Active role for judges is urged

Some suggest courts should move quickly on evidence disclosure

July 18, 1999|By Caitlin Francke and Scott Higham | Caitlin Francke and Scott Higham,SUN STAFF

Several criminal justice experts are calling for Baltimore's judges to swiftly punish lawyers who violate laws on the disclosure of evidence after revelations that such problems are threatening justice in the city's courts.

For years, problems with evidence disclosure, known as discovery, have persisted in the city's courts. But judges have been loath to sanction prosecutors -- or defense attorneys -- when they fail to comply with law that sets strict timelines for turning over material.

"The court has to take the lead in each element of coordinated case management," said Jervis S. Finney, head of the Maryland Criminal Justice Administration Institute, which is studying how to reform Baltimore's courts. "The court is the only entity which can enforce its will."

The calls come in response to a two-part series in The Sun that detailed how evidence problems in the city courts have led to a wrongful conviction, trial delays and freedom for suspected criminals.

In one of the cases cited in the newspaper series, lawyers for four defendants charged with running drugs in a Southwest Baltimore neighborhood asked the prosecutor at least 13 times for evidence. Eight months after the arrests, the lawyers appeared before a circuit judge, complaining that they had not received any evidence in the cases. The judge simply noted the lack of evidence as a reason to postpone the case.

The prosecutor went unsanctioned and four months later still had not turned over the evidence. The case against the four was dismissed in February, infuriating neighbors concerned about the safety of their neighborhood.

The example illustrates what has emerged in recent years as the criminal caseload has skyrocketed: the piecemeal exchange of evidence, no consistent discovery policies and little-heeded deadlines.

`Accepting mediocrity'

"When I started practicing 25 years ago, the judges wouldn't tolerate it," said Jerome E. Deise Jr., a former public defender and now a professor at the University of Maryland Law School. "They are tolerating it. They are allowing it to happen. They are accepting mediocrity at best."

The court experts say that judges must hold lawyers accountable early on in the process so cases against criminal suspects aren't dismissed. Attorneys who violate the laws should be held in contempt of court, fined or, at the very least, sanctioned and reprimanded, they say. Punish the lawyers, they say, not the public.

Part of the problem has been that judges don't find out about discovery violations until it is too late to salvage the case, said John H. Lewin Jr., coordinator of a group seeking reform in the city courts. Requests for hearings on discovery disputes have gone unheeded until the day of trial, he said.

Lewin said he wants a judge appointed to oversee discovery disputes so that sanctions, if necessary, can be swiftly applied.

"Judges start doing that, and you will find that people will move heaven and earth to comply with discovery orders," said Lewin, who heads the Criminal Justice Coordinating Council, formed after charges against murder suspects were dismissed because of trial delays. "No professional person wants a judicial sanction on their record."

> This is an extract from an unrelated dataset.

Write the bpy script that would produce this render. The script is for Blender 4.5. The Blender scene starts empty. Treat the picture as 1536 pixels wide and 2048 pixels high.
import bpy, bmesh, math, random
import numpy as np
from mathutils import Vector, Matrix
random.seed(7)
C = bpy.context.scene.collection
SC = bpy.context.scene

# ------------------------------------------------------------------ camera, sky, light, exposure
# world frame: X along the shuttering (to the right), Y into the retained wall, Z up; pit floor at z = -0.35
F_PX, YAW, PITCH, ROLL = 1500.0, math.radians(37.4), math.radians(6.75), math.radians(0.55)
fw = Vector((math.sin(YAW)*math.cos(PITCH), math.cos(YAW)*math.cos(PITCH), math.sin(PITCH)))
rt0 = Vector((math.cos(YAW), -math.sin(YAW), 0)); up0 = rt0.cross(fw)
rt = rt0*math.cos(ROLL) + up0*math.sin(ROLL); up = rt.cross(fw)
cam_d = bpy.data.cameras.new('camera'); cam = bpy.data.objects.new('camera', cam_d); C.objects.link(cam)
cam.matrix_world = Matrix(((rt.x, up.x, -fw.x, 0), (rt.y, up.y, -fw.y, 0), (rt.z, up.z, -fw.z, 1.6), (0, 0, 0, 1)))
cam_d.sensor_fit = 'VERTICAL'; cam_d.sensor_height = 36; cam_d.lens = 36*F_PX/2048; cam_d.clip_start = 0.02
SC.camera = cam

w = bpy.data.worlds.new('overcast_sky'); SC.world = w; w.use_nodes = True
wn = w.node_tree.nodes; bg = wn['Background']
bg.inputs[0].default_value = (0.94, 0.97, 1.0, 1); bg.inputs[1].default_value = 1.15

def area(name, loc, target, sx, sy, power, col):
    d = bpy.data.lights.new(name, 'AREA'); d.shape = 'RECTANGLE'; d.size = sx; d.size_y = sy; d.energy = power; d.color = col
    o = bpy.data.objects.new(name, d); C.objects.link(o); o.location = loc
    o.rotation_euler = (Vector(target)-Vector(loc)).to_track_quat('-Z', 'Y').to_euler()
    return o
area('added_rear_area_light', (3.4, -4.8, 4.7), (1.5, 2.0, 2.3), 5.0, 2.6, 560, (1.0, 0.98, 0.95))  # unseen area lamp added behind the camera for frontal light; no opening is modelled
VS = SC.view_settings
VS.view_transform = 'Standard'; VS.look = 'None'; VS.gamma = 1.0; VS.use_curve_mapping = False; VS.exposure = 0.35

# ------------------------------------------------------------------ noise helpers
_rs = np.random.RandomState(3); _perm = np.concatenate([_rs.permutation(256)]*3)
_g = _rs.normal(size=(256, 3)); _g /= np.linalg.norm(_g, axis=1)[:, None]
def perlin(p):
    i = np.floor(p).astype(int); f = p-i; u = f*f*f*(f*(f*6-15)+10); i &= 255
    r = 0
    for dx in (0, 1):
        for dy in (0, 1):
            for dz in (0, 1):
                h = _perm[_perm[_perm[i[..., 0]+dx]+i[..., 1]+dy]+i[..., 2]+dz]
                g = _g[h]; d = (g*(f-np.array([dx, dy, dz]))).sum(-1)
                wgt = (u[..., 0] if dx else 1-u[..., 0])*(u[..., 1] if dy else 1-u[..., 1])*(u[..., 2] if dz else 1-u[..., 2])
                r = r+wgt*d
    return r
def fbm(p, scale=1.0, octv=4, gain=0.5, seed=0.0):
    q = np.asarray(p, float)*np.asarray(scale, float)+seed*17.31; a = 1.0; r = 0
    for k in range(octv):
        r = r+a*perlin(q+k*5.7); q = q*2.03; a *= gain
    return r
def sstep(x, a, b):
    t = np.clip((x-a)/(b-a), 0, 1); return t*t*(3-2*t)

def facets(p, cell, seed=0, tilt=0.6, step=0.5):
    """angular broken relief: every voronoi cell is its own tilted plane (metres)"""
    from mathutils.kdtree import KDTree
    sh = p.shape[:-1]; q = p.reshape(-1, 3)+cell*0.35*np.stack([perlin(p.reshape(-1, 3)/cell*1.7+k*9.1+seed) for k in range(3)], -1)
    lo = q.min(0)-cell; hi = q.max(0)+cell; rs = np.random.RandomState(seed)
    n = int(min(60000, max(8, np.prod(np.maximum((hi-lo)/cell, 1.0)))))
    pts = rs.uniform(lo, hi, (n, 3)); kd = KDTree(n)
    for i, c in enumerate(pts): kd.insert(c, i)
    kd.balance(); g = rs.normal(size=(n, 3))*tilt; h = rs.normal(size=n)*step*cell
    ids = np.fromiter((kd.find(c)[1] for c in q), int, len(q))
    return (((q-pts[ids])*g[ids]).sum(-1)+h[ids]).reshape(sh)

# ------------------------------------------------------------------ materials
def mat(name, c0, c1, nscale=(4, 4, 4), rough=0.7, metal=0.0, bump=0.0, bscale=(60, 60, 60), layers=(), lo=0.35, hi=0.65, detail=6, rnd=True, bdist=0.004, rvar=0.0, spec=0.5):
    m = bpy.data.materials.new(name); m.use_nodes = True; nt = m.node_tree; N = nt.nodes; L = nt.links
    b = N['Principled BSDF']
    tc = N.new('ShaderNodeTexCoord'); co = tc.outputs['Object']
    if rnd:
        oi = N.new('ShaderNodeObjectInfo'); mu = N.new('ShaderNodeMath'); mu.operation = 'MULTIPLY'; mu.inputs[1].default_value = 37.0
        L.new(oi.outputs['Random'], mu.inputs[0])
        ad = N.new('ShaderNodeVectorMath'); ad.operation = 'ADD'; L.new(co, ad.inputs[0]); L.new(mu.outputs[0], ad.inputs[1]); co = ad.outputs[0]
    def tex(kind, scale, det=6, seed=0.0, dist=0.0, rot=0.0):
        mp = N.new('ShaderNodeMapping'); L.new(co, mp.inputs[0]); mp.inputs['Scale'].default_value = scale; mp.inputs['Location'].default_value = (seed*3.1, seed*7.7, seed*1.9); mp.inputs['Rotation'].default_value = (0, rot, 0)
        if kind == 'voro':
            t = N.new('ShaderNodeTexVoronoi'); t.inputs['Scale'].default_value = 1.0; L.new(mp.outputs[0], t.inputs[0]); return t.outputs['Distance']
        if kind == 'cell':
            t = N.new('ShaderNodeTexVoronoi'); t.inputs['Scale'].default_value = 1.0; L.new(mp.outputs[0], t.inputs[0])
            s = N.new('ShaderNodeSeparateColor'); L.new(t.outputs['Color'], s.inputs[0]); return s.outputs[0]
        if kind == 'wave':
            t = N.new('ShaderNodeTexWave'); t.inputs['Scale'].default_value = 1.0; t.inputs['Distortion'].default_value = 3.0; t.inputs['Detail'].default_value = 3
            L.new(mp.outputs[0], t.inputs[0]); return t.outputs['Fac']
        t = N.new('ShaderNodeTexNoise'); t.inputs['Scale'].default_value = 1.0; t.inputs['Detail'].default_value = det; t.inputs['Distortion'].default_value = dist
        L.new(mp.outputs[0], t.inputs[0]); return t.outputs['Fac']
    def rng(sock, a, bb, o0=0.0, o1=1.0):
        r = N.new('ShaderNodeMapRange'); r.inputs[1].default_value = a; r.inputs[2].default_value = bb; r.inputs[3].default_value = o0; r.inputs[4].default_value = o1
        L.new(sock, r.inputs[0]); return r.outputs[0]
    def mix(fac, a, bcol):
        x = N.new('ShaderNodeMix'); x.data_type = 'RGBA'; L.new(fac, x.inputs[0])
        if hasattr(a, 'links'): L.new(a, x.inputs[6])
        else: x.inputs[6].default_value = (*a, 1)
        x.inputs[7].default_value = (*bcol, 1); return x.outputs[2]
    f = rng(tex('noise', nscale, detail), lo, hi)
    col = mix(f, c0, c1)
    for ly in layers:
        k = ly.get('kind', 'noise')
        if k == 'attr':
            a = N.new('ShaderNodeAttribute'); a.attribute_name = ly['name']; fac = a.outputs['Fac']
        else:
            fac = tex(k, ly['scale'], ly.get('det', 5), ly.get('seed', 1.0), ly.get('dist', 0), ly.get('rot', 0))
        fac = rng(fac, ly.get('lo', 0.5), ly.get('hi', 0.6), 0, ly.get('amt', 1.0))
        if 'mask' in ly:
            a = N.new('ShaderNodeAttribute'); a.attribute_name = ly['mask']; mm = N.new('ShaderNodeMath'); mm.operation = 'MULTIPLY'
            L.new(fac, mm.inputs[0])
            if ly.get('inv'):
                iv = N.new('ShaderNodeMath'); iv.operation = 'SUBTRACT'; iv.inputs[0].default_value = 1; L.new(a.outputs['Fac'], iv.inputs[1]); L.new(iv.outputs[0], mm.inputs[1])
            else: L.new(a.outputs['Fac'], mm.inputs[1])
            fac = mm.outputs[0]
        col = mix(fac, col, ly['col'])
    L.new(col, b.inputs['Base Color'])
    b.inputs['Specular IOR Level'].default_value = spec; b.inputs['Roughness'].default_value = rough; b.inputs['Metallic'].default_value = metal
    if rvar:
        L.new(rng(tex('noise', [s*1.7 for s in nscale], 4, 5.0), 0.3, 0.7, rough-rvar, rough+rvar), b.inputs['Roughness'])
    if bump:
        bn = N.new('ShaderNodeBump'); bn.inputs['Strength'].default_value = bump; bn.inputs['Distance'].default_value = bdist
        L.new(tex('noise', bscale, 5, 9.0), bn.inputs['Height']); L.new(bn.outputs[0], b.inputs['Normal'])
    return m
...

Judges bristle at the idea of fast and hard rules for punishing lawyers. Discovery issues are complicated, they say. Overburdened prosecutors can't always make deadlines. Some disputes are subjective: The prosecutor and the defense may have different definitions of "exculpatory" evidence, material that may show others committed the crime, in a case.

Discovery judge suggested

"What people want to see occur is a simplistic, immediate response to a complicated issue that requires judicial discretion and balancing," said Circuit Judge David B. Mitchell, in charge of the city's criminal docket. "I don't want to see judges stampeded into that process."

He said he and others are working on streamlining the discovery process, including considering the appointment of a discovery judge.

"The discovery issues, like every other issue, are being addressed and being resolved," Mitchell said.

By law, within 25 days after arraignment, prosecutors must disclose arrest warrants, eyewitness identifications and any evidence that may help the defense. The law also sets deadlines for additional disclosures.

The Sun's series detailed the case of Antoine Jerome Pettiford, who was wrongfully convicted because evidence implicating other suspects was withheld, and cases against seven other defendants in which criminal charges were dismissed because evidence was not turned over by prosecutors.